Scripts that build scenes
* Begin *
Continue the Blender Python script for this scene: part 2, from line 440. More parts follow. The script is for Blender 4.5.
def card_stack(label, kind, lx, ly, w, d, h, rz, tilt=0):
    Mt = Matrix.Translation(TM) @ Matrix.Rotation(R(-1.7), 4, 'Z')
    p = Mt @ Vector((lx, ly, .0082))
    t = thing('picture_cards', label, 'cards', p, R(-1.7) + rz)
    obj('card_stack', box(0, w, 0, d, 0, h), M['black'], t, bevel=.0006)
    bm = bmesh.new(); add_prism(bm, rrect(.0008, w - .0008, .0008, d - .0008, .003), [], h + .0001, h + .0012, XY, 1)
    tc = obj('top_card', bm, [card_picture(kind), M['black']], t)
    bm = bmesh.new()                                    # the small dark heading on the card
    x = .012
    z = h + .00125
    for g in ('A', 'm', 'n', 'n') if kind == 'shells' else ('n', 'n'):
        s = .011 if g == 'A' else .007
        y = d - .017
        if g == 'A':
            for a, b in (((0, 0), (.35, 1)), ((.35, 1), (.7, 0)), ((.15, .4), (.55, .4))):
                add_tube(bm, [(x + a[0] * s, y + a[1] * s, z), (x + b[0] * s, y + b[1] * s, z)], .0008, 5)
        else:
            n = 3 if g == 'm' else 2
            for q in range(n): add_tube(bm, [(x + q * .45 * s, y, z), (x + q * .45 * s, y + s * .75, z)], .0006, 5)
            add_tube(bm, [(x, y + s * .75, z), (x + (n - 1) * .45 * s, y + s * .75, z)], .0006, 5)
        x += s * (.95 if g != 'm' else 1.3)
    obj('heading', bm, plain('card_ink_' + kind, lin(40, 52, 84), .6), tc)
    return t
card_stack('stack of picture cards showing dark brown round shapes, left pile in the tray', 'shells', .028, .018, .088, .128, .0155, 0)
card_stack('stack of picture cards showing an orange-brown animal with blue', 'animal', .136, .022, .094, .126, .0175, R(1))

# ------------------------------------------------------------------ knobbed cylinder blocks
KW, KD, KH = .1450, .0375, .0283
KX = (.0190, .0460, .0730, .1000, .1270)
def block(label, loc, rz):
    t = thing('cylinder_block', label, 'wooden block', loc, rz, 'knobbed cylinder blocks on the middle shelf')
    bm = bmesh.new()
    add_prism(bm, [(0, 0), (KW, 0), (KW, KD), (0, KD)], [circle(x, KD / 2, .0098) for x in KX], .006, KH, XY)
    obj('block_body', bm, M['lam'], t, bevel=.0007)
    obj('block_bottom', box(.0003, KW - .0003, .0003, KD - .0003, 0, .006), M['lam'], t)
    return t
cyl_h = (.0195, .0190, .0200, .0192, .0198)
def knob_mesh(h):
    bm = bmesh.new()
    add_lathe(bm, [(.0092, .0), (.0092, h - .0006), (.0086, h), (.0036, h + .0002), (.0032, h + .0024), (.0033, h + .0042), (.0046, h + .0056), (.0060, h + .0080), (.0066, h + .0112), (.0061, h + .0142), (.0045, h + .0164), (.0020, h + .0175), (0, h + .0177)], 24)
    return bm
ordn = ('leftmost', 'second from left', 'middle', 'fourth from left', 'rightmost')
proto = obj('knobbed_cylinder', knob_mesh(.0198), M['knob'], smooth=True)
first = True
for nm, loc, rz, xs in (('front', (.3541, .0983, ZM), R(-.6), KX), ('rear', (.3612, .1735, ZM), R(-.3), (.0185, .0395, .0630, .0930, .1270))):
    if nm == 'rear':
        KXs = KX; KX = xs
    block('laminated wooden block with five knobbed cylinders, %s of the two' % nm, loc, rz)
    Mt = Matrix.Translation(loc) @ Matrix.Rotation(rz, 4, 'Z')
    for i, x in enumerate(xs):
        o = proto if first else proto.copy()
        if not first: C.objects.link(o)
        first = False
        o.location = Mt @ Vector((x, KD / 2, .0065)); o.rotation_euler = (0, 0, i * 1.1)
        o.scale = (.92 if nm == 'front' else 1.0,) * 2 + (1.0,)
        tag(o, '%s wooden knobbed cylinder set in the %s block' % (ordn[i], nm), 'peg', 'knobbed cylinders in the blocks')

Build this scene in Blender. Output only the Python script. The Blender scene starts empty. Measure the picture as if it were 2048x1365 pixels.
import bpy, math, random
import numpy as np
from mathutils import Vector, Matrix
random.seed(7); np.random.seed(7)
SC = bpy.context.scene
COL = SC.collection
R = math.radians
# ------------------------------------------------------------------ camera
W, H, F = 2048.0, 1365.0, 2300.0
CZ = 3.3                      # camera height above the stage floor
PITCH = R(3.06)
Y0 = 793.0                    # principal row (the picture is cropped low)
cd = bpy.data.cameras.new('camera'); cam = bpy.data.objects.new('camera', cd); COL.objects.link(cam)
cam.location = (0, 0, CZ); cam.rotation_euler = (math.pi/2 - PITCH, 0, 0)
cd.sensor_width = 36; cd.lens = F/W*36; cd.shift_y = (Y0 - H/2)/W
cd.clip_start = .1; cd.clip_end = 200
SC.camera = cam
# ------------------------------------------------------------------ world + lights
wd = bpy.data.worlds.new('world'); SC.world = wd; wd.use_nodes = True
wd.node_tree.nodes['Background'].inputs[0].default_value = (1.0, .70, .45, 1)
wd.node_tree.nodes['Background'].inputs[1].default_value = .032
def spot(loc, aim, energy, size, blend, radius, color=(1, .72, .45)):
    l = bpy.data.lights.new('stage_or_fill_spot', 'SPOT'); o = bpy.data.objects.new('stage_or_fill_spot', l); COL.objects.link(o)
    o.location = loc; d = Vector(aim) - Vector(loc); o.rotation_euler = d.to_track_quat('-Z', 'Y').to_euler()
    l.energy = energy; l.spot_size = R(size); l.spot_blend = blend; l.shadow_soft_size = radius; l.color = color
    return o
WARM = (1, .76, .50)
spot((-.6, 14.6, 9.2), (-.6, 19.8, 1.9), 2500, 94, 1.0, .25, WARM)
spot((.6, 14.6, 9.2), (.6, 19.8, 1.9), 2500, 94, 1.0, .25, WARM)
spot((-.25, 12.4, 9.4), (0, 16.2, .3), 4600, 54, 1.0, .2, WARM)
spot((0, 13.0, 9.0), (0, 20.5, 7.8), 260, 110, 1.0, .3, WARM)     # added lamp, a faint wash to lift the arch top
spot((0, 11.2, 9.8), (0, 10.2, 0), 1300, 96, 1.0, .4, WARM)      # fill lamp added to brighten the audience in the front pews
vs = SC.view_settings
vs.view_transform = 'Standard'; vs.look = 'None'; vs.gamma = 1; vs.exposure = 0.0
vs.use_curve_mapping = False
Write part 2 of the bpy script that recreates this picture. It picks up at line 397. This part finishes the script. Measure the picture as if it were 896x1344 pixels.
* End *
Do this
Stopping at the line containing "card_stack('stack of picture cards showing an", please repeat exactly every line from the very start of the entries, that line included, and nothing more.

In response
Continue the Blender Python script for this scene: part 2, from line 440. More parts follow. The script is for Blender 4.5.
def card_stack(label, kind, lx, ly, w, d, h, rz, tilt=0):
    Mt = Matrix.Translation(TM) @ Matrix.Rotation(R(-1.7), 4, 'Z')
    p = Mt @ Vector((lx, ly, .0082))
    t = thing('picture_cards', label, 'cards', p, R(-1.7) + rz)
    obj('card_stack', box(0, w, 0, d, 0, h), M['black'], t, bevel=.0006)
    bm = bmesh.new(); add_prism(bm, rrect(.0008, w - .0008, .0008, d - .0008, .003), [], h + .0001, h + .0012, XY, 1)
    tc = obj('top_card', bm, [card_picture(kind), M['black']], t)
    bm = bmesh.new()                                    # the small dark heading on the card
    x = .012
    z = h + .00125
    for g in ('A', 'm', 'n', 'n') if kind == 'shells' else ('n', 'n'):
        s = .011 if g == 'A' else .007
        y = d - .017
        if g == 'A':
            for a, b in (((0, 0), (.35, 1)), ((.35, 1), (.7, 0)), ((.15, .4), (.55, .4))):
                add_tube(bm, [(x + a[0] * s, y + a[1] * s, z), (x + b[0] * s, y + b[1] * s, z)], .0008, 5)
        else:
            n = 3 if g == 'm' else 2
            for q in range(n): add_tube(bm, [(x + q * .45 * s, y, z), (x + q * .45 * s, y + s * .75, z)], .0006, 5)
            add_tube(bm, [(x, y + s * .75, z), (x + (n - 1) * .45 * s, y + s * .75, z)], .0006, 5)
        x += s * (.95 if g != 'm' else 1.3)
    obj('heading', bm, plain('card_ink_' + kind, lin(40, 52, 84), .6), tc)
    return t
card_stack('stack of picture cards showing dark brown round shapes, left pile in the tray', 'shells', .028, .018, .088, .128, .0155, 0)
card_stack('stack of picture cards showing an orange-brown animal with blue', 'animal', .136, .022, .094, .126, .0175, R(1))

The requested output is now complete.